Advertisement

The Lonely Outsiders of City Hall

Share

The disdain felt in City Hall toward the city Ethics Commission is reflected by the shabbiness of the fledgling agency’s offices.

The commission is tucked away on the 12th floor of City Hall East, far in the back of a section of the city administrative office. The commission shares a receptionist with the office staff. Sometimes, nobody answers the phone.

Executive Director Benjamin Bycel’s office is far down the hall. He works behind a badly scratched desk that looks like it’s left over from the Yorty Administration. Rugs are worn. The paint is dirty. Short of filing cabinets, Bycel stores records in boxes along the wall. A key aide is two long hallways from his office. The rest of his staff is scattered around the 12th floor.

Advertisement

This is just one of the ways that City Hall deals with unwelcome outsiders.

In City Hall, you get along if you go along. Even villainous influence peddlers are greeted as dear friends by our leaders as long as they respect the City Hall way of doing things. But if an outside force--especially one with the Ethics Commission’s mandate for reform--disturbs the clubby atmosphere, there is no limit to the intensity and sneakiness of the assault upon the intruder.

That was quite a surprise to Bycel, a 48-year-old attorney and law school dean who came here from the sheltered enclave of Santa Barbara with the naive idea that he and the City Hall crew would march together down the ethical path.

Not even two years as an ACLU lobbyist in Sacramento had prepared Bycel for what awaited him. “I think we are an unwelcome force in City Hall,” Bycel said Monday, after more than a month on the job. “The applause meter is very low because, as one department head said to me, ‘All you can do is bring grief to people.’ ”

From the start, the Ethics Commission was regarded as an intrusion on a comfortable way of doing business.

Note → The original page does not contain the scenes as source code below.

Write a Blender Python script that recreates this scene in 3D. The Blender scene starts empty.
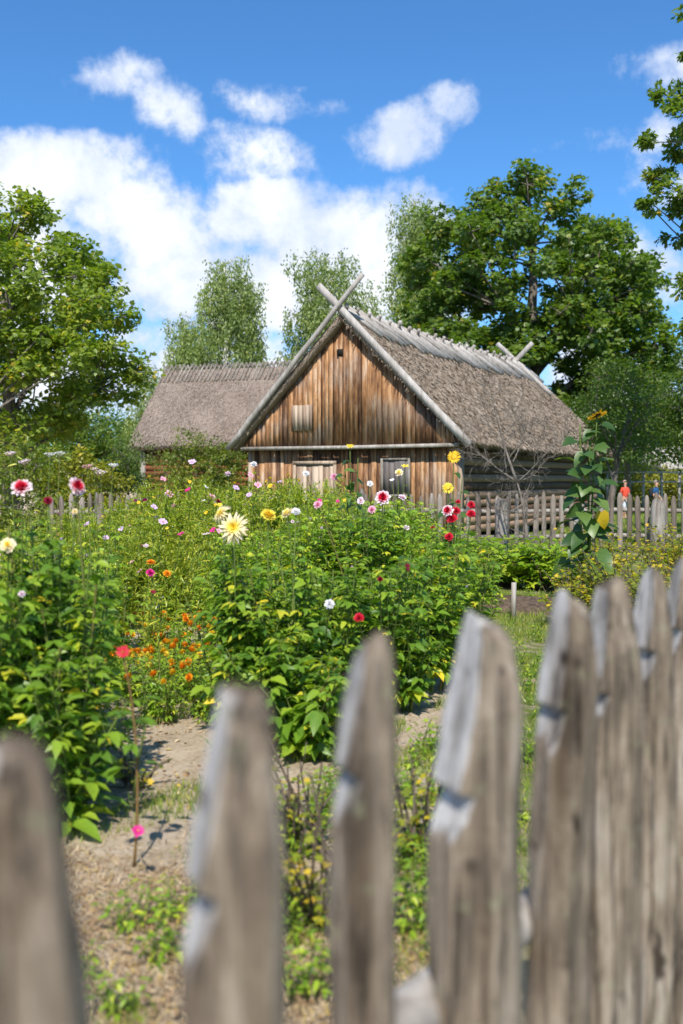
import bpy, math, random
import numpy as np
from mathutils import Vector, Matrix

R = np.random.RandomState(7)
rnd = random.Random(11)
S = bpy.context.scene
COL = S.collection
CAMZ = 1.6
PITCH = math.atan(32 / 1000.0)
FPX = 1000.0

def W(px, py, d):
    """point seen at pixel px,py at distance d (world y)"""
    cx, cy = (px - 341.5) / FPX, (512 - py) / FPX
    c, s = math.cos(PITCH), math.sin(PITCH)
    dy = c + cy * s
    dz = -s + cy * c
    return np.array([cx / dy * d, d, CAMZ + dz / dy * d])

def ground_z(x, y):
    x = np.asarray(x, float); y = np.asarray(y, float)
    z = -0.15 * np.clip((y - 24) / 16, 0, 1)
    t = np.clip(y - 52, 0, None)
    return z + 0.022 * t - 0.00004 * t ** 2 * (t < 270) - (t >= 270) * 0.00004 * 270 ** 2

# ------------------------------------------------------------------ materials
class NT:
    def __init__(self, tree): self.t = tree; self.n = tree.nodes; self.l = tree.links
    def add(self, typ, **kw):
        nd = self.n.new(typ)
        for k, v in kw.items(): setattr(nd, k, v)
        return nd
    def put(self, sock, v):
        if isinstance(v, bpy.types.NodeSocket): self.l.new(v, sock)
        elif v is not None: sock.default_value = v
    def math(self, op, a, b=None, c=None, clamp=False):
        nd = self.add('ShaderNodeMath', operation=op, use_clamp=clamp)
        self.put(nd.inputs[0], a)
        if b is not None: self.put(nd.inputs[1], b)
        if c is not None: self.put(nd.inputs[2], c)
        return nd.outputs[0]
    def ramp(self, fac, stops, interp='LINEAR'):
        nd = self.add('ShaderNodeValToRGB'); nd.color_ramp.interpolation = interp
        e = nd.color_ramp.elements
        while len(e) < len(stops): e.new(0.5)
        for i, (p, c) in enumerate(stops):
            e[i].position = p; e[i].color = tuple(c) + (1,) if len(c) == 3 else c
        self.put(nd.inputs[0], fac)
        return nd.outputs[0]
    def noise(self, vec, scale, detail=4, rough=0.55, dist=0.0):
        nd = self.add('ShaderNodeTexNoise')
        self.put(nd.inputs['Vector'], vec)
        nd.inputs['Scale'].default_value = scale; nd.inputs['Detail'].default_value = detail
        nd.inputs['Roughness'].default_value = rough; nd.inputs['Distortion'].default_value = dist
        return nd.outputs['Fac']
    def mix(self, fac, a, b, mode='MIX'):
        nd = self.add('ShaderNodeMix', data_type='RGBA', blend_type=mode)
        self.put(nd.inputs[0], fac)
        for s, v in ((nd.inputs[6], a), (nd.inputs[7], b)):
            if isinstance(v, (tuple, list)) and len(v) == 3: v = tuple(v) + (1,)
            self.put(s, v)
        return nd.outputs[2]
    def scalevec(self, vec, s):
        nd = self.add('ShaderNodeMapping'); self.put(nd.inputs[0], vec)
        nd.inputs['Scale'].default_value = s
        return nd.outputs[0]
    def obj(self): return self.add('ShaderNodeTexCoord').outputs['Object']
    def world(self): return self.add('ShaderNodeNewGeometry').outputs['Position']
    def tint(self):
        return self.add('ShaderNodeAttribute', attribute_name='tint').outputs['Fac']
    def bump(self, h, strength=0.3, dist=0.02):
        nd = self.add('ShaderNodeBump'); nd.inputs['Strength'].default_value = strength
        nd.inputs['Distance'].default_value = dist; self.put(nd.inputs['Height'], h)
        return nd.outputs[0]

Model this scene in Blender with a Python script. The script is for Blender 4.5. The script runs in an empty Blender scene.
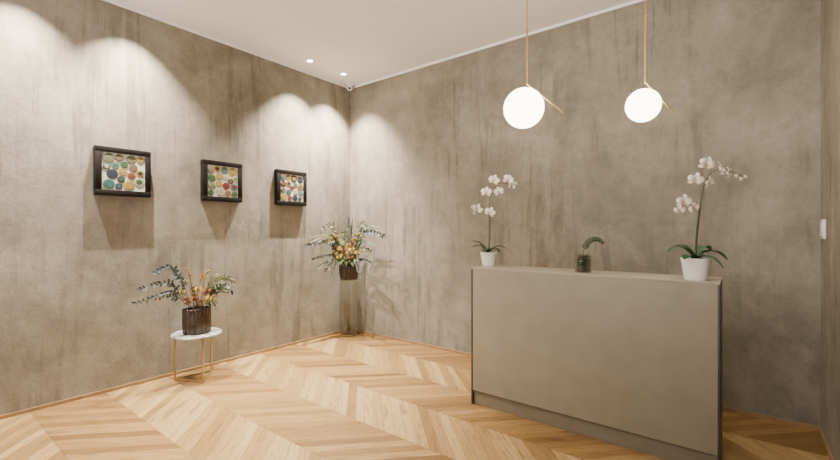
import bpy, math, random
from mathutils import Vector, Matrix
C = bpy.context.scene.collection
PI = math.pi
TH = math.atan(321/415)
F = Vector((-math.sin(TH), math.cos(TH), 0)); R = Vector((math.cos(TH), math.sin(TH), 0)); UP = Vector((0, 0, 1))
XL, YB, XR, YF, H = -4.33, 4.0, 0.44, -2.2, 3.39
CAMZ = 1.4

# ---------------------------------------------------------------- materials
def new_mat(name):
    m = bpy.data.materials.new(name); m.use_nodes = True
    nt = m.node_tree; b = nt.nodes['Principled BSDF']
    return m, nt, b
def link(nt, a, b): nt.links.new(a, b)
def mth(nt, op, a, b=None):
    n = nt.nodes.new('ShaderNodeMath'); n.operation = op
    for i, v in enumerate((a, b)):
        if v is None: continue
        if isinstance(v, (int, float)): n.inputs[i].default_value = v
        else: link(nt, v, n.inputs[i])
    return n.outputs[0]
def ramp(nt, fac, stops):
    r = nt.nodes.new('ShaderNodeValToRGB'); e = r.color_ramp.elements
    while len(e) < len(stops): e.new(0.5)
    for i, (p, c) in enumerate(stops):
        e[i].position = p; e[i].color = (*c, 1) if len(c) == 3 else c
    link(nt, fac, r.inputs[0]); return r.outputs[0]
def noise(nt, vec, scale, detail=4, rough=.55, dist=0):
    n = nt.nodes.new('ShaderNodeTexNoise'); n.inputs['Scale'].default_value = scale
    n.inputs['Detail'].default_value = detail; n.inputs['Roughness'].default_value = rough
    n.inputs['Distortion'].default_value = dist
    link(nt, vec, n.inputs['Vector']); return n.outputs[0]
def mapping(nt, vec, sc, loc=(0,0,0)):
    n = nt.nodes.new('ShaderNodeMapping'); n.inputs['Scale'].default_value = sc; n.inputs['Location'].default_value = loc
    link(nt, vec, n.inputs['Vector']); return n.outputs[0]
def mixc(nt, fac, a, b, mode='MIX'):
    n = nt.nodes.new('ShaderNodeMix'); n.data_type = 'RGBA'; n.blend_type = mode
    for s, v in ((n.inputs[0], fac), (n.inputs[6], a), (n.inputs[7], b)):
        if isinstance(v, (int, float)): s.default_value = v
        elif isinstance(v, tuple): s.default_value = (*v, 1)
        else: link(nt, v, s)
    return n.outputs[2]
def bump(nt, b, h, strength, dist=.01):
    n = nt.nodes.new('ShaderNodeBump'); n.inputs['Strength'].default_value = strength; n.inputs['Distance'].default_value = dist
    link(nt, h, n.inputs['Height']); link(nt, n.outputs[0], b.inputs['Normal'])
def simple(name, col, rough=.5, metal=0, var=.12, scale=12, bmp=0, bscale=60, spec=None):
    m, nt, b = new_mat(name)
    tc = nt.nodes.new('ShaderNodeTexCoord').outputs['Object']
    f = noise(nt, tc, scale)
    lo = tuple(c*(1-var) for c in col); hi = tuple(min(1, c*(1+var)) for c in col)
    link(nt, ramp(nt, f, [(.3, lo), (.7, hi)]), b.inputs['Base Color'])
    b.inputs['Roughness'].default_value = rough; b.inputs['Metallic'].default_value = metal
    if spec is not None: b.inputs['Specular IOR Level'].default_value = spec
    if bmp: bump(nt, b, noise(nt, tc, bscale, 6), bmp, .004)
    return m
def emis(name, col, s):
    m, nt, b = new_mat(name)
    tc = nt.nodes.new('ShaderNodeTexCoord').outputs['Object']
    b.inputs['Base Color'].default_value = (*col, 1); b.inputs['Emission Strength'].default_value = s
    link(nt, ramp(nt, noise(nt, tc, 3), [(0, tuple(c*.97 for c in col)), (1, col)]), b.inputs['Emission Color'])
    return m

def wall_mat():
    m, nt, b = new_mat('limewash_plaster')
    tc = nt.nodes.new('ShaderNodeTexCoord').outputs['Object']
    big = noise(nt, tc, 1.0, 6, .60, .6)
    base = ramp(nt, big, [(.32, (.250, .218, .172)), (.5, (.325, .286, .228)), (.68, (.405, .362, .296))])
    cl = ramp(nt, noise(nt, mapping(nt, tc, (1.2, 1.2, .85), (2,4,6)), 1, 7, .62, .9), [(.46, (0,0,0)), (.64, (1,1,1))])
    c = mixc(nt, mth(nt, 'MULTIPLY', cl, .44), base, (.150, .130, .100))
    area = ramp(nt, noise(nt, mapping(nt, tc, (1.1, 1.1, .7), (5,2,9)), 1, 5, .62, .5), [(.46, (0,0,0)), (.58, (1,1,1))])
    st = noise(nt, mapping(nt, tc, (6.5, 6.5, .55)), 1, 8, .66, .9)
    sm = ramp(nt, st, [(.51, (0,0,0)), (.59, (1,1,1))])
    st2 = noise(nt, mapping(nt, tc, (13, 13, .8), (3,7,1)), 1, 7, .66, .7)
    sm2 = ramp(nt, st2, [(.56, (0,0,0)), (.635, (1,1,1))])
    area2 = ramp(nt, noise(nt, mapping(nt, tc, (1.6, 1.6, 1.0), (1,8,3)), 1, 4, .6), [(.47, (0,0,0)), (.60, (1,1,1))])
    f1 = mth(nt, 'MULTIPLY', mth(nt, 'MULTIPLY', sm, area), .50)
    f2 = mth(nt, 'MULTIPLY', mth(nt, 'MULTIPLY', sm2, area2), .48)
    c = mixc(nt, f1, c, (.112, .097, .074))
    c = mixc(nt, f2, c, (.108, .093, .071))
    sc_ = ramp(nt, noise(nt, mapping(nt, tc, (4.5, 4.5, 2.4), (8,8,8)), 1, 9, .72), [(.53, (0,0,0)), (.68, (1,1,1))])
    c = mixc(nt, mth(nt, 'MULTIPLY', sc_, .26), c, (.49, .445, .37))
    mott = noise(nt, tc, 7, 9, .76)
    c = mixc(nt, .58, c, ramp(nt, mott, [(.37, (.64,.635,.62)), (.60, (1.0,1.0,1.0))]), 'MULTIPLY')
    fine = noise(nt, tc, 45, 7, .8)
    c = mixc(nt, .22, c, ramp(nt, fine, [(.39, (.58,.58,.58)), (.57, (1,1,1))]), 'MULTIPLY')
    link(nt, c, b.inputs['Base Color']); b.inputs['Roughness'].default_value = .85
    bump(nt, b, mth(nt, 'ADD', mth(nt, 'MULTIPLY', fine, .35), mott), .45, .012)
    return m

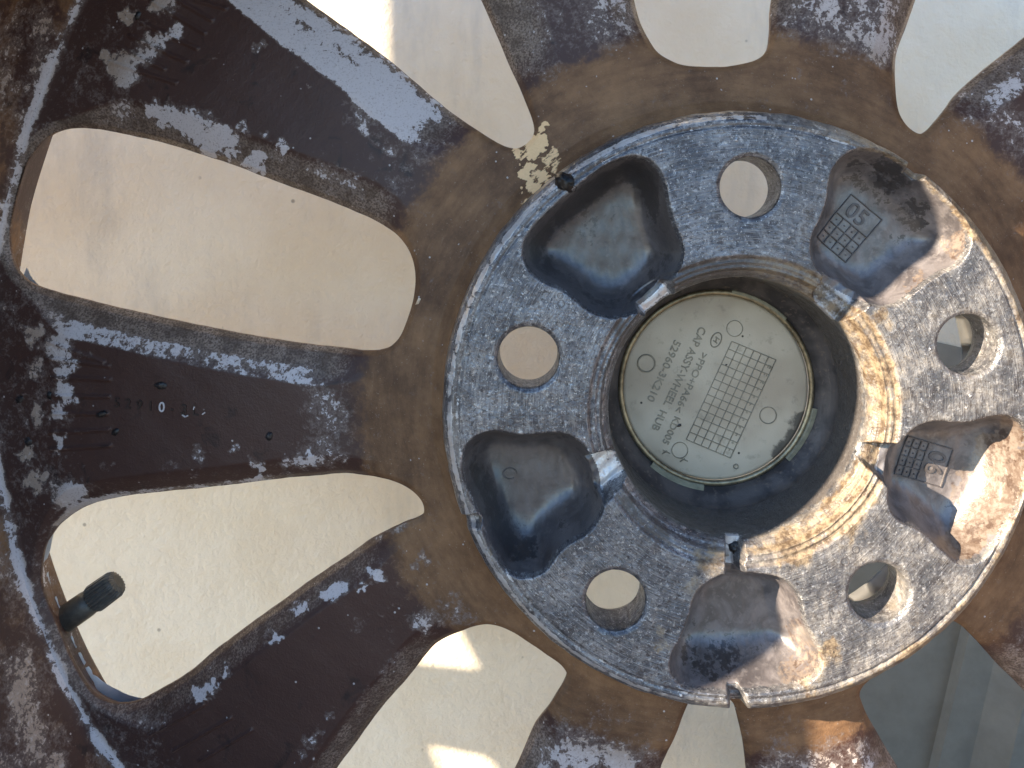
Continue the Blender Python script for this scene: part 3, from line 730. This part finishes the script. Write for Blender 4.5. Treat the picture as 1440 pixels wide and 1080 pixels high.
def clip_arc(a0, a1, r0, r1, z0, z1):
    prof = [(r0, z0), (r0, z1), (r0 + 1.5, z1 + 1.5), (r1 - 1.5, z1 + 1.5), (r1, z1), (r1, z0), (r0, z0)]
    o = lathe("clip", prof, M['clip'], cap, 30, a0=a0, a1=a1)
    # end caps
    me = o.data; bm = bmesh.new(); bm.from_mesh(me); bmesh.ops.holes_fill(bm, edges=[e for e in bm.edges if e.is_boundary], sides=12)
    bmesh.ops.recalc_face_normals(bm, faces=bm.faces); bm.to_mesh(me); bm.free()
    for p in me.polygons: p.use_smooth = False
def cang(x, y): q = unproj((x, y), -165.0); return math.atan2(q[1] - CY, q[0] - CX)
def carc(p, q, *a):
    a0, a1 = cang(*p), cang(*q)
    if a1 < a0: a0, a1 = a1, a0
    clip_arc(a0, a1, *a)
carc((1137, 572), (1103, 642), 157, 166, -176, -160)
carc((915, 652), (988, 690), 157, 168, -178, -160)
carc((1027, 422), (1096, 458), 153, 161, -178, -165)

def bframe(p00, p10, p01, z):
    """pixel corners -> wheel-frame origin and axes."""
    o = unproj(p00, z); return o, unproj(p10, z) - o, unproj(p01, z) - o
def strip(pts, w_, h, zf, name, mat, parent, step=6):
    """raised thin bars following polylines [(a,b)...] in the wheel frame on surface zf."""
    Vs, Fs = [], []
    for a, b in pts:
        a = np.array(a, float); b = np.array(b, float); L = np.hypot(*(b - a)); n = max(1, int(L / step))
        t = (b - a) / (L + 1e-9); nn = np.array([-t[1], t[0]]) * w_ / 2
        for i in range(n + 1):
            c = a + (b - a) * i / n; base = len(Vs)
            for s_, hh in ((-1.5, -1.5), (-.7, h), (.7, h), (1.5, -1.5)):
                p = c + nn * s_; Vs.append((p[0], p[1], float(zf(p[:1], p[1:])[0]) + hh))
            if i: Fs += [(base - 4 + j, base + j, base + j + 1, base - 3 + j) for j in range(3)]
    return mesh_obj(name, np.array(Vs), Fs, mat, parent, smooth=False)
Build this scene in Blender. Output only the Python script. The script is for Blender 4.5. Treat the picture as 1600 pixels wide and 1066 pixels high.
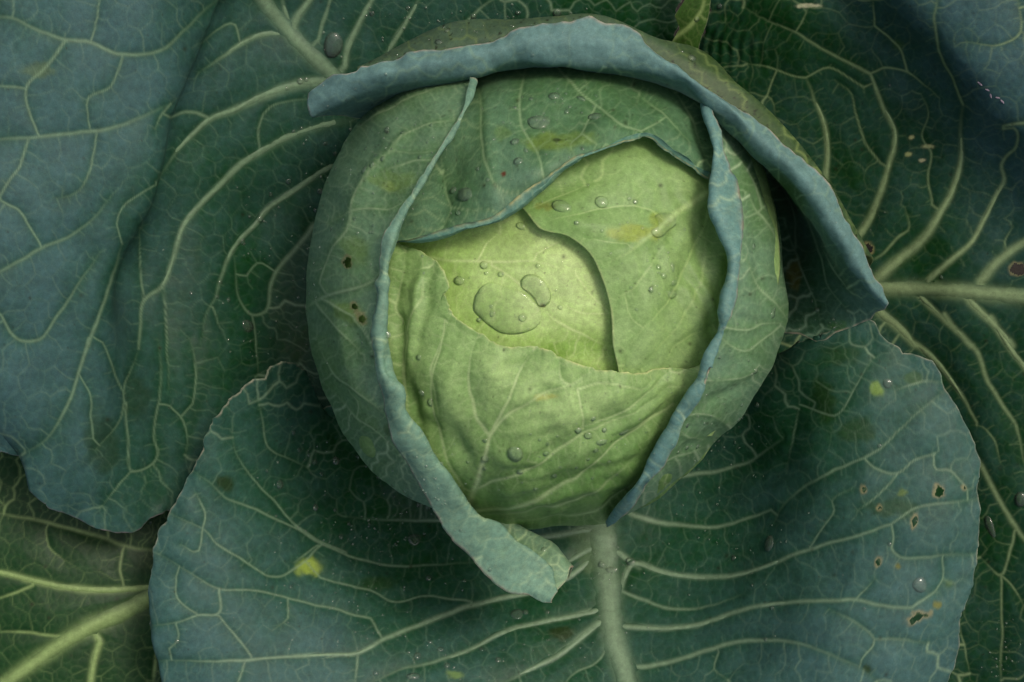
import bpy, math, random, heapq
import numpy as np
from mathutils import Vector, Matrix
from mathutils.geometry import delaunay_2d_cdt

for o in list(bpy.data.objects): bpy.data.objects.remove(o)
SC = bpy.context.scene; COL = SC.collection

# ------------------------------------------------------------------ units
S = 0.00024          # metres per unit; plan coordinates below are in these units
DC = 2700.0          # camera height above the reference level (units)
BASE = 640.0         # reference level above the soil
CX, CY = 800.0, 533.0

# ------------------------------------------------------------------ camera
cam = bpy.data.cameras.new('camera'); camo = bpy.data.objects.new('camera', cam); COL.objects.link(camo)
cam.sensor_width = 36; cam.lens = 36*DC/1600.0
camo.location = (0, 0, (DC+BASE)*S)
cam.clip_start = 0.01; cam.clip_end = 50
cam.dof.use_dof = True; cam.dof.focus_distance = (DC+20)*S; cam.dof.aperture_fstop = 36
SC.camera = camo

# ------------------------------------------------------------------ sky, sun, exposure
w = bpy.data.worlds.new("World"); SC.world = w; w.use_nodes = True
nt = w.node_tree; nt.nodes.clear()
sky = nt.nodes.new('ShaderNodeTexSky'); sky.sky_type = 'NISHITA'; sky.sun_disc = False
SUN_EL, SUN_AZ = 60, 50
sky.sun_elevation = math.radians(SUN_EL); sky.sun_rotation = math.radians(SUN_AZ)
sky.air_density = 1.0; sky.dust_density = 6.0; sky.ozone_density = 0.6
bg = nt.nodes.new('ShaderNodeBackground'); bg.inputs[1].default_value = 0.12
wo = nt.nodes.new('ShaderNodeOutputWorld')
nt.links.new(sky.outputs[0], bg.inputs[0]); nt.links.new(bg.outputs[0], wo.inputs[0])
sl = bpy.data.lights.new('sun', 'SUN'); sl.energy = 1.2; sl.angle = math.radians(13); sl.color = (1, 0.95, 0.86)
so = bpy.data.objects.new('sun', sl); COL.objects.link(so)
_el, _az = math.radians(SUN_EL), math.radians(SUN_AZ)
so.rotation_euler = Vector((math.sin(_az)*math.cos(_el), math.cos(_az)*math.cos(_el), math.sin(_el))).to_track_quat('Z', 'Y').to_euler()
so.location = (0.3, 0.3, 1.5)
SC.view_settings.view_transform = 'Standard'; SC.view_settings.look = 'None'
SC.view_settings.exposure = -0.05; SC.view_settings.gamma = 1.0
SC.render.engine = 'CYCLES'

# ------------------------------------------------------------------ helpers
ORIGIN = np.array([(853-CX)*S, -(455-CY)*S, 0.0])
def world(x, y, z):
    k = (DC - z)/DC
    return np.stack([(x-CX)*k*S, -(y-CY)*k*S, (z+BASE)*S], -1)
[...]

Most of the council didn’t want the ethics law. Mayor Tom Bradley came up with ethics reform when he was under fire for his own alleged ethical failures. He appointed a bunch of reformers of the most aggressive style to study campaign finance and conflict of interest. They proposed a charter amendment restricting campaign contributions, gifts and honorariums, and instituting public financing of campaigns.

Rather than kill the proposal, the council tried an old legislative tactic. They loved it to death, adding so many restrictions on gifts, honorariums and contributions as to make the law unworkable. The only simple language in the law gave a pay raise to the council members and other elected officials. Council members wanted no confusion about that provision.

Advertisement

Last year, voters approved the charter amendment. Afterward, a five-member city Ethics Commission was appointed to enforce the law.

The council, showing who’s boss, rejected the commission’s choice for executive director, Walter Zelman, on the grounds that he wanted too high a salary. The commission took that with a smile and hired Bycel, who was accepted by the council after a session rich with pledges of affection and support.

The current phase of the attack seems to be in the hands of City Atty. Jim Hahn, who is a loyal member of the City Hall Establishment. You don’t see a head-on assault from Hahn. No headlines. Rather, Hahn is working through his ace elections specialist, Assistant City Atty. Anthony Alperin, who is acting as the commission’s attorney.

Alperin loves to sort through legal complexity, massaging language, considering interpretations, doing it all in a leisurely fashion. Not surprisingly, the Ethics Commission is under fire for being too slow. Alperin is also interpreting the law in a way that looks suspiciously as though he--like the council--is trying to love it to death by making it too strict.

Gary Mattlingly, general manager of the pension department, got an example of that when he sent a somewhat bewildered request for advice to the commission.

He had asked Alperin’s office if his employees could accept refreshments at investment industry seminars without violating the law’s prohibition against accepting gifts. The city attorney, in an opinion from Alperin’s office, “advised me that while he might overlook a cup of coffee, a croissant was clearly prohibited. So I have not allowed staff attendance at such functions this year.”

Advertisement

Everyone is telling Bycel and the five ethics commissioners to relax, to go along and get along. As one veteran told me, “Ben drinks too much coffee. He’s too impatient.”

Bycel, surrounded by packing cartons, his staff scattered, is trying. “Everyone tells me that it’s a family and you have to deal with it as a family,” he said. “But it’s a dysfunctional family.”